Remodeling the evolution of grain size distribution in galaxies

TL;DR

This paper develops a simplified, adaptable model for the evolution of grain size distribution in galaxies, validating it through chemical evolution and hydrodynamical simulations to reproduce observed interstellar dust properties.

Contribution

The authors introduce a simplified, functional form-based model for grain size evolution, suitable for integration into hydrodynamical galaxy simulations.

Findings

The model reproduces previous results on grain size distribution.

Efficient coagulation of small grains is crucial for the MRN distribution.

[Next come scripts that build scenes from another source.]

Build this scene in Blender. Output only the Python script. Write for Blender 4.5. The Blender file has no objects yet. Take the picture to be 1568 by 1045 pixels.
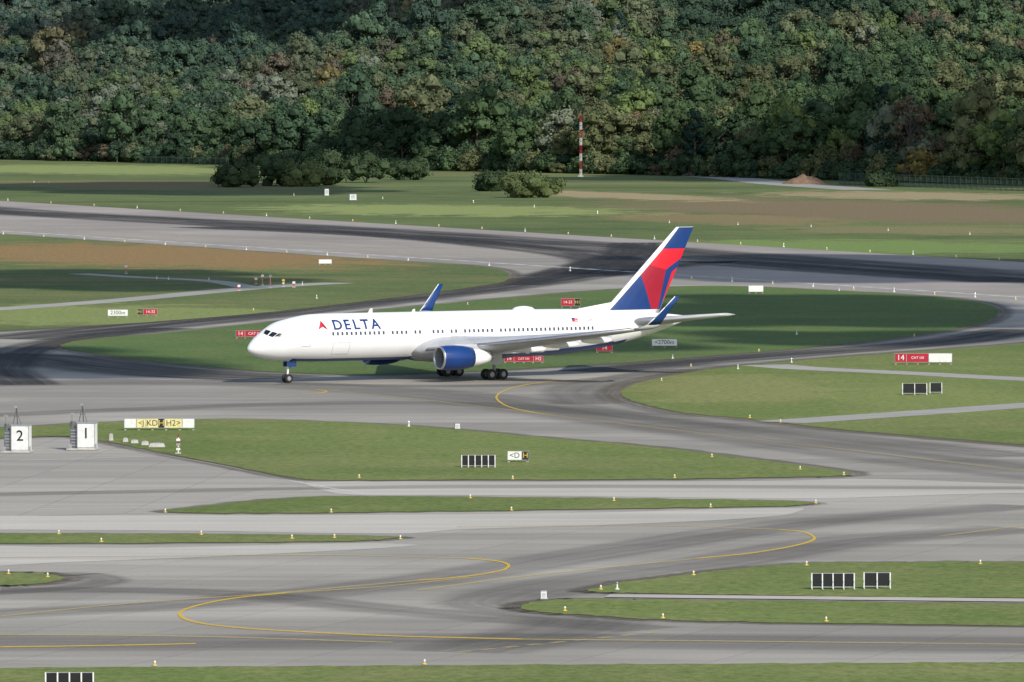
import bpy, bmesh, math, random
import numpy as np
from mathutils import Vector, Matrix, noise
random.seed(7); rng = np.random.default_rng(7)
scene = bpy.context.scene
COL = scene.collection
# ------------------------------------------------------------------ image pixels to ground positions
H = 33.7; F = 10940.0; PITCH = math.atan(422.5 / F)
SP, CP = math.sin(PITCH), math.cos(PITCH)
def G(u, v):
    """ground position (metres) of an image pixel, projected through the camera onto flat ground"""
    xc = (u - 784.0) / F; yc = (522.5 - v) / F
    dx, dy, dz = xc, yc * SP + CP, yc * CP - SP
    t = H / -dz
    return (dx * t, dy * t)
def S(v): return (v - 100.0) / H      # local scale
# ------------------------------------------------------------------ materials
def nn(nt, t, **kw):
    n = nt.nodes.new(t)
    for k, v in kw.items(): setattr(n, k, v)
    return n
def L(nt, a, b): nt.links.new(a, b)
def mathn(nt, op, a, b=None, c=None, clamp=False):
    n = nt.nodes.new('ShaderNodeMath'); n.operation = op; n.use_clamp = clamp
    for i, x in enumerate((a, b, c)):
        if x is None: continue
        if isinstance(x, (int, float)): n.inputs[i].default_value = x
        else: nt.links.new(x, n.inputs[i])
    return n.outputs[0]
def mixc(nt, fac, a, b, mode='MIX'):
    n = nt.nodes.new('ShaderNodeMix'); n.data_type = 'RGBA'; n.blend_type = mode
    for i, x in ((0, fac), (6, a), (7, b)):
        if isinstance(x, (int, float)): n.inputs[i].default_value = x
        elif isinstance(x, tuple): n.inputs[i].default_value = (x[0], x[1], x[2], 1)
        else: nt.links.new(x, n.inputs[i])
    return n.outputs[2]
def noise_n(nt, vec, scale, detail=4, rough=0.55, sx=(1, 1, 1), rz=0.0, loc=(0, 0, 0)):
    m = nt.nodes.new('ShaderNodeMapping'); m.inputs['Scale'].default_value = sx
    m.inputs['Rotation'].default_value = (0, 0, rz); m.inputs['Location'].default_value = loc
    nt.links.new(vec, m.inputs[0])
    n = nt.nodes.new('ShaderNodeTexNoise'); n.inputs['Scale'].default_value = scale
    n.inputs['Detail'].default_value = detail; n.inputs['Roughness'].default_value = rough
    nt.links.new(m.outputs[0], n.inputs['Vector'])
    return n.outputs[0]
def maprange(nt, x, a, b, c=0.0, d=1.0, smooth=True):
    n = nt.nodes.new('ShaderNodeMapRange'); n.interpolation_type = 'SMOOTHSTEP' if smooth else 'LINEAR'
    nt.links.new(x, n.inputs[0])
    for i, v in zip((1, 2, 3, 4), (a, b, c, d)): n.inputs[i].default_value = v
    return n.outputs[0]
def newmat(name):
    m = bpy.data.materials.new(name); m.use_nodes = True
    nt = m.node_tree; nt.nodes.clear()
    out = nn(nt, 'ShaderNodeOutputMaterial'); p = nn(nt, 'ShaderNodeBsdfPrincipled')
    L(nt, p.outputs[0], out.inputs[0])
    return m, nt, p, out
def simple(name, col, rough=0.5, metal=0.0, var=0.12, scale=3.0, coat=0.0):
    m, nt, p, out = newmat(name)
    tc = nn(nt, 'ShaderNodeTexCoord')
    f = noise_n(nt, tc.outputs['Object'], scale, 4)
    f = maprange(nt, f, 0.3, 0.7)
    c = mixc(nt, f, tuple(x * (1 - var) for x in col), tuple(min(1, x * (1 + var)) for x in col))
    L(nt, c, p.inputs['Base Color'])
    p.inputs['Roughness'].default_value = rough; p.inputs['Metallic'].default_value = metal
    if coat: p.inputs['Coat Weight'].default_value = coat; p.inputs['Coat Roughness'].default_value = 0.1
    return m
M = {}
M['white'] = simple('white_paint', (0.83, 0.83, 0.82), 0.35, var=0.03, scale=0.5)
M['signwhite'] = simple('sign_white', (0.72, 0.72, 0.69), 0.5, var=0.08)
M['blue'] = simple('navy_paint', (0.008, 0.040, 0.17), 0.3, var=0.1, scale=0.4)
M['red'] = simple('red_paint', (0.66, 0.012, 0.03), 0.35, var=0.06, scale=0.4)
M['darkred'] = simple('dark_red_paint', (0.33, 0.008, 0.028), 0.35, var=0.06, scale=0.4)
M['wing'] = simple('wing_grey', (0.44, 0.45, 0.46), 0.4, var=0.10, scale=0.6)
M['metal'] = simple('bare_metal', (0.55, 0.55, 0.56), 0.3, 0.8, var=0.08)
M['tyre'] = simple('tyre_rubber', (0.018, 0.018, 0.019), 0.8)
M['dark'] = simple('dark_panel', (0.012, 0.013, 0.016), 0.35)
M['glass'] = simple('dark_glass', (0.012, 0.016, 0.022), 0.15)
M['winglass'] = simple('cabin_window', (0.06, 0.07, 0.10), 0.25)
M['seam'] = simple('panel_seam', (0.45, 0.46, 0.48), 0.5)
M['grey'] = simple('grey_paint', (0.28, 0.29, 0.30), 0.55)
M['midgrey'] = simple('weathered_steel', (0.13, 0.135, 0.14), 0.6, var=.25)
M['yellow'] = simple('yellow_paint', (0.62, 0.42, 0.06), 0.5)
M['signyellow'] = simple('sign_yellow', (0.68, 0.60, 0.28), 0.5)
M['signred'] = simple('sign_red', (0.40, 0.008, 0.03), 0.5, var=.1)
M['black'] = simple('black_paint', (0.012, 0.012, 0.012), 0.5)
M['concrete'] = simple('cast_concrete', (0.42, 0.41, 0.38), 0.9, var=.15)
M['greenpaint'] = simple('green_mesh', (0.03, 0.06, 0.04), 0.7)
M['dirt'] = simple('dirt', (0.20, 0.125, 0.075), 0.95, var=.3, scale=1.0)
M['shadow_cloud'] = simple('cloud_white', (0.85, 0.85, 0.87), 1.0, var=.02, scale=.02)

def grass_mat(name, base_a, base_b, dry, dryamt, zones=(), band=0.0, bandc=(.2, .18, .08)):
    m, nt, p, out = newmat(name)
    geo = nn(nt, 'ShaderNodeNewGeometry'); pos = geo.outputs['Position']
    big = noise_n(nt, pos, 0.018, 5, 0.6, (1, .5, 1), .2)
    med = noise_n(nt, pos, 0.10, 6, 0.7, (1, .8, 1))
    fine = noise_n(nt, pos, 1.3, 5, 0.8, (1, .6, 1))
    f1 = maprange(nt, big, .35, .65)
    c = mixc(nt, f1, base_a, base_b)
    d = maprange(nt, med, .42, .72)
    d = mathn(nt, 'MULTIPLY', d, dryamt)
    c = mixc(nt, d, c, dry)
    if band:
        bn = noise_n(nt, pos, 0.022, 6, .65, (.35, 1, 1), .45, (300, 100, 0))
        c = mixc(nt, maprange(nt, bn, .48, .66, 0, band), c, bandc)
        bn2 = noise_n(nt, pos, 0.03, 6, .65, (.3, 1, 1), .4, (700, 900, 0))
        c = mixc(nt, maprange(nt, bn2, .5, .68, 0, band * .8), c, tuple(x * .62 for x in base_a))
    for (x, y, rx, ry, rot, colr, amt) in zones:
        mp = nn(nt, 'ShaderNodeMapping', vector_type='TEXTURE')
        mp.inputs['Location'].default_value = (x, y, 0); mp.inputs['Rotation'].default_value = (0, 0, rot)
        mp.inputs['Scale'].default_value = (rx, ry, 1000)
        L(nt, pos, mp.inputs[0])
        ln = nn(nt, 'ShaderNodeVectorMath', operation='LENGTH'); L(nt, mp.outputs[0], ln.inputs[0])
        e = mathn(nt, 'ADD', ln.outputs['Value'], mathn(nt, 'MULTIPLY_ADD', med, 3.0, -1.5))
        k = maprange(nt, e, .75, 1.15, amt, 0.0)
        c = mixc(nt, k, c, colr)
    k = maprange(nt, fine, .25, .75, .55, 1.45, False)
    v = nn(nt, 'ShaderNodeVectorMath', operation='SCALE'); L(nt, c, v.inputs[0]); L(nt, k, v.inputs['Scale'])
    L(nt, v.outputs[0], p.inputs['Base Color'])
    p.inputs['Roughness'].default_value = 0.95
    p.inputs['Specular IOR Level'].default_value = 0.1
    b = nn(nt, 'ShaderNodeBump'); b.inputs['Strength'].default_value = 0.6; b.inputs['Distance'].default_value = 0.12
    L(nt, fine, b.inputs['Height']); L(nt, b.outputs[0], p.inputs['Normal'])
    return m
def zone(u, v, ru, v0, v1, col, amt, rot=0.0):
    x, y = G(u, v); ya = G(u, v0)[1]; yb = G(u, v1)[1]
    return (x, (ya + yb) / 2, ru / S(v), abs(ya - yb) / 2, rot, col, amt)
tan = (0.34, 0.27, 0.15); brn = (0.20, 0.15, 0.085); lime = (.25, .29, .10)
M['field'] = grass_mat('meadow', (0.085, 0.125, 0.042), (0.12, 0.165, 0.055), (0.22, 0.20, 0.09), .5, [
    zone(1330, 322, 330, 304, 345, brn, .95, .22), zone(1100, 334, 160, 326, 346, (.24, .18, .09), .8, .25), zone(945, 299, 100, 291, 309, tan, .95, .3),
    zone(1390, 300, 200, 293, 307, tan, .9, .3), zone(680, 322, 260, 313, 332, lime, .95, .3),
    zone(150, 258, 260, 252, 268, lime, .9, .3), zone(230, 283, 230, 276, 291, (.19, .15, .07), .8, .3), zone(1300, 377, 330, 367, 390, (.17, .24, .07), .95, .35),
    zone(1400, 352, 200, 346, 360, (.22, .19, .09), .8, .3)], .7, (.22, .20, .09))
M['leftfield'] = grass_mat('meadow_dry', (0.085, 0.125, 0.042), (0.125, 0.17, 0.055), (0.22, 0.19, 0.085), .6, [
    zone(230, 394, 320, 372, 414, (.27, .175, .075), .95, .3), zone(150, 482, 330, 468, 500, (.23, .27, .09), .85)], .5)
M['lawn'] = grass_mat('mown_grass', (0.125, 0.172, 0.044), (0.160, 0.205, 0.058), (0.25, 0.235, 0.10), .5, [
    zone(1120, 596, 160, 575, 620, (.26, .25, .10), .6), zone(1420, 610, 160, 590, 640, (.22, .25, .08), .55)], .3, (.24, .23, .10))
M['island'] = grass_mat('mown_grass_dark', (0.085, 0.14, 0.042), (0.11, 0.168, 0.050), (0.17, 0.175, 0.07), .4, (), .35, (.16, .19, .07))

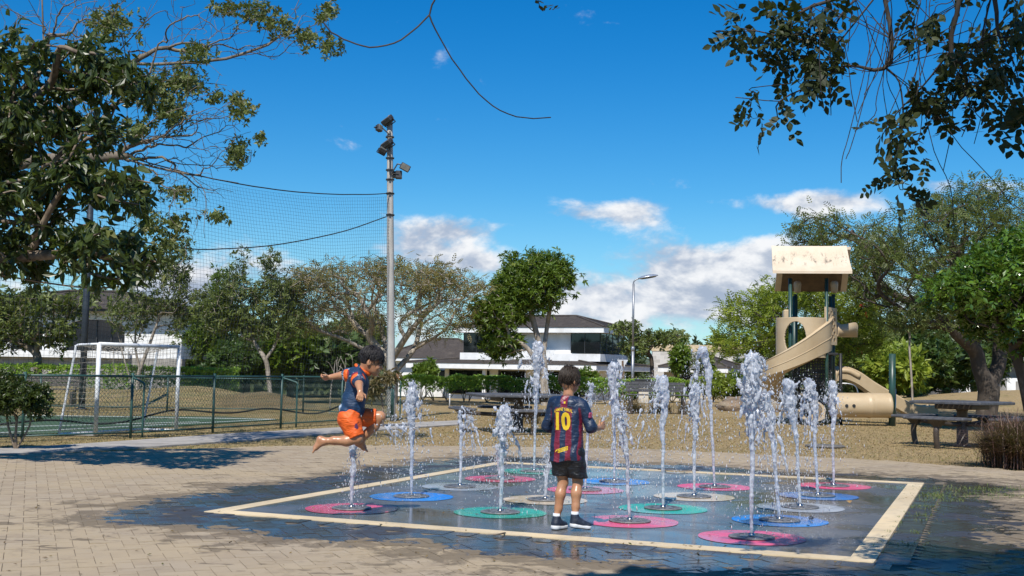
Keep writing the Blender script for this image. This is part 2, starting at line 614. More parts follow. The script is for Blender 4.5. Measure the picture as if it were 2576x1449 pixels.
# ---- ground sheet
gx = np.concatenate([np.linspace(-9000, -120, 14), np.linspace(-100, -32, 18), np.linspace(-30, 40, 106), np.linspace(43, 110, 18), np.linspace(130, 9000, 14)])
gy = np.concatenate([np.linspace(-3000, -40, 6), np.linspace(-30, 14, 16), np.linspace(15, 66, 78), np.linspace(69, 150, 24), np.linspace(170, 15000, 14)])
GX, GY = np.meshgrid(gx, gy)
GZ = terrain(GX, GY)
nx, ny = len(gx), len(gy)
ii = (np.arange(ny - 1)[:, None] * nx + np.arange(nx - 1)[None, :]).ravel()
M_LAWN = mat_ground()
ground = obj('ground', mesh_data('ground', np.c_[GX.ravel(), GY.ravel(), GZ.ravel()], np.c_[ii, ii + 1, ii + 1 + nx, ii + nx], True), M_LAWN)
tag(ground, kind='structure')

# ---- plaza outline (a big round-edged paved square)
PLAZA = [G(-700, 1175)[:2], G(-300, 1160)[:2], G(0, 1147)[:2], G(350, 1132)[:2], G(725, 1122)[:2], G(1000, 1120)[:2], G(1350, 1124)[:2], G(1650, 1131)[:2], G(1900, 1142)[:2], G(2200, 1157)[:2],
         G(2500, 1178)[:2], G(2700, 1200)[:2], G(2950, 1240)[:2], np.array([10.5, 8.0]), np.array([10.5, 2.0]), np.array([7.0, -9.0]), np.array([-12.0, -9.0]), np.array([-14.0, 4.0])]
PLAZA = np.array(PLAZA)
M_JOINT = PM('sand_joint', (.21, .17, .12), (.10, .082, .06), 5, .95, .3, 200, space='World')
M_PAVER = mat_paver()
mb = MB()
mb.prism(PLAZA, -0.2, -0.0045)
plaza = mb.build('plaza', M_JOINT)
tag(plaza, kind='structure')

# ---- herringbone pavers
BW = 0.112
ca, sa = math.cos(R(22.5)), math.sin(R(22.5))
EA, EB = np.array([ca, sa]), np.array([-sa, ca])


def brick_mesh(L, W, var):
    """paver: top and sides"""
    j, dep = .0024, .03
    hx, hy = L / 2 - j, W / 2 - j
    V = []
    for (ax, ay, z) in ((hx, hy, 0), (hx + .0004, hy + .0004, -dep)):
        V += [[-ax, -ay, z], [ax, -ay, z], [ax, ay, z], [-ax, ay, z]]
    F = [[0, 1, 2, 3]]
    for q in range(4):
        p = (q + 1) % 4
        F.append([4 + q, 4 + p, p, q])
    return np.array(V, float), np.array(F)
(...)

The model can be applied to hydrodynamical simulations with reduced resolution.

Abstract

We revisit the evolution model of grain size distribution in a galaxy for the ultimate purpose of implementing it in hydrodynamical simulations. We simplify the previous model in such a way that some model-dependent assumptions are replaced with simpler functional forms. For the first test of the developed framework, we apply it to a one-zone chemical evolution model of a galaxy, confirming that our new model satisfactorily reproduces the previous results and that efficient coagulation of small grains produced by shattering and accretion is essential in reproducing the so-called MRN grain size distribution. For the next step, in order to test if our model can be treated together with the hydrodynamical evolution of the interstellar medium (ISM), we post-process a hydrodynamical simulation of an isolated disc galaxy using the new grain evolution model. We sample hydrodynamical particles representing each of the dense and diffuse ISM phases. By this post-processing, we find that the processes occurring in the dense gas (grain growth by accretion and coagulation) are important in reproducing the grain size distribution consistent with the Milky Way extinction curve. In our model, the grain size distributions are similar between the dense and diffuse ISM, although we observe a larger dispersion in the dense ISM. Moreover, we also show that even if we degrade the grain radius resolution (with 16 grid points), the overall shape of grain size distribution (and of resulting extinction curve) can be captured.